De terre de honte et de pardon, David Léon
De terre de honte et de pardon, 2018, 50 pages, 13 €
Ecrivain(s): David Léon Edition: Espaces 34
« La dédicace »
Il y a des textes dont le centre de gravité (on pourrait considérer ce mot dans son sens physique et moral : ce qui a du poids) se situe dans ce que beaucoup pourraient prendre pour un simple détail ; la dédicace, le don absolu du livre à celui qui sera lecteur d’exception et souvent lecteur dans l’absence ou la mort. Le dernier opus de David Léon, édité chez espaces 34, appartient à cette catégorie-là. En effet, tout est scellé dans le « à ma mère » qui précède l’œuvre et que seul le lecteur de théâtre peut saisir ; le spectateur ne possèdera pas cette clef du sens à venir. Je ne l’avais pas approché, quant à moi, lorsque je découvris pour la première fois De terre de honte et de pardon, en lecture musicale au Théâtre Ouvert à Paris, le 27 novembre dernier. La figure maternelle surgira dès la scène capitale, fondatrice (p.11) en victime des coups du père dans la maison, une nuit. Scène surprise, ravie et racontée par l’enfant, par David. Elle apparaît donc à la fois en personnage et en incarnation possible de la « mère dédicace ». Elle devient « mère » sans que sa désignation ne soit précédée d’une détermination affective et possessive mais grandie par cette expression un peu surannée.
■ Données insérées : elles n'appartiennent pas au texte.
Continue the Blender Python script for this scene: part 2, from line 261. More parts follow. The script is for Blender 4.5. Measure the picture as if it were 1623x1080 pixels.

David Léon ouvre le texte sur notre interrogation : faut-il croire en une construction autobiographique puisque l’auteur porte le même prénom que le fils qui parle ou bien à un jeu littéraire de miroirs ? David est aussi roi d’Israël. L’incipit de la pièce (p.9-10) en italiques détermine le fondement de la superposition entre emprunts-citations et écriture personnelle de l’auteur. Le Jugement de Salomon (Livre des Rois 3-16-28) inscrit bel et bien le texte dans ce va-et-vient. Le débat entre les deux femmes devant le Sage biblique tourne autour de la maternité, de celle qui sera mère de l’enfant. Violence envisagée contre l’enfant convoité et violence du poing du père dans le ventre de mère.
En quelque sorte, David Léon nous invite à penser que les deux dimensions de son texte (références très nombreuses à la Torah, à Ovide, à Faulkner, au norvégien Vesaas) et sa propre matière sont indissociables. Le jeune garçon au centre du texte qui, pas à pas, comme en une suite d’épisodes, de tranches de vie familiale construite entre le jour et le coucher, fabrique lui aussi dans son « carnet d’écritures », sorte de journal intime littéraire, son propre texte. A la fois, il restitue des scènes familières comme celles de l’école ou de la mort de la grand-mère et il recopie, tous les soirs, il écrit pour échapper à l’enfer familial, à la folie suicidaire de son frère qu’il nomme « Petit-Père », répondant ainsi à la prophétie de sa mère qui voit en lui celui qui sera « du côté des Lettres », celui qui les « sauvera de la honte ». Mise en abyme vertigineuse pour qui connaît l’œuvre de David Léon : retour des personnages du Batman, glissement subtil de la fiction à la vie. David Léon fait la même chose que le David si blond de la pièce : il cite et invente.
L’écriture ainsi est-elle un art poétique, qui avoue ses sources premières comme le pardon efface la honte sociale (la mère qui ne lit pas), la honte clanique. Le titre d’ailleurs traverse à maintes reprises l’intégralité du texte. L’absence de virgule entre « de terre » et « de honte » dévoile ces passages sans obstacle et le « et » de clôture dit l’aboutissement de toute chose. Ce qui a été écrit est ce qui a été pensé par l’auteur et l’excipit fait se rejoindre ces deux lignes dans la toute dernière phrase : « j’ai récité pour lui le livre de terre de honte et de pardon ». Le fils s’adresse alors au père, cette fois-ci, dans une posture d’apaisement, de proximité, loin de sa première apparition en mari qui cogne.
Mais par-delà les enjeux littéraires, David Léon révèle que profane et sacré se répondent sans cesse dans le quotidien non pas seulement parce que mère fréquente les églises mais parce que le Livre et son livre ne font plus qu’un.
De terre de honte et de pardon a fait l’objet d’une autre lecture musicale dirigée par B. Czuppon à la Baignoire à Montpellier en janvier 2017.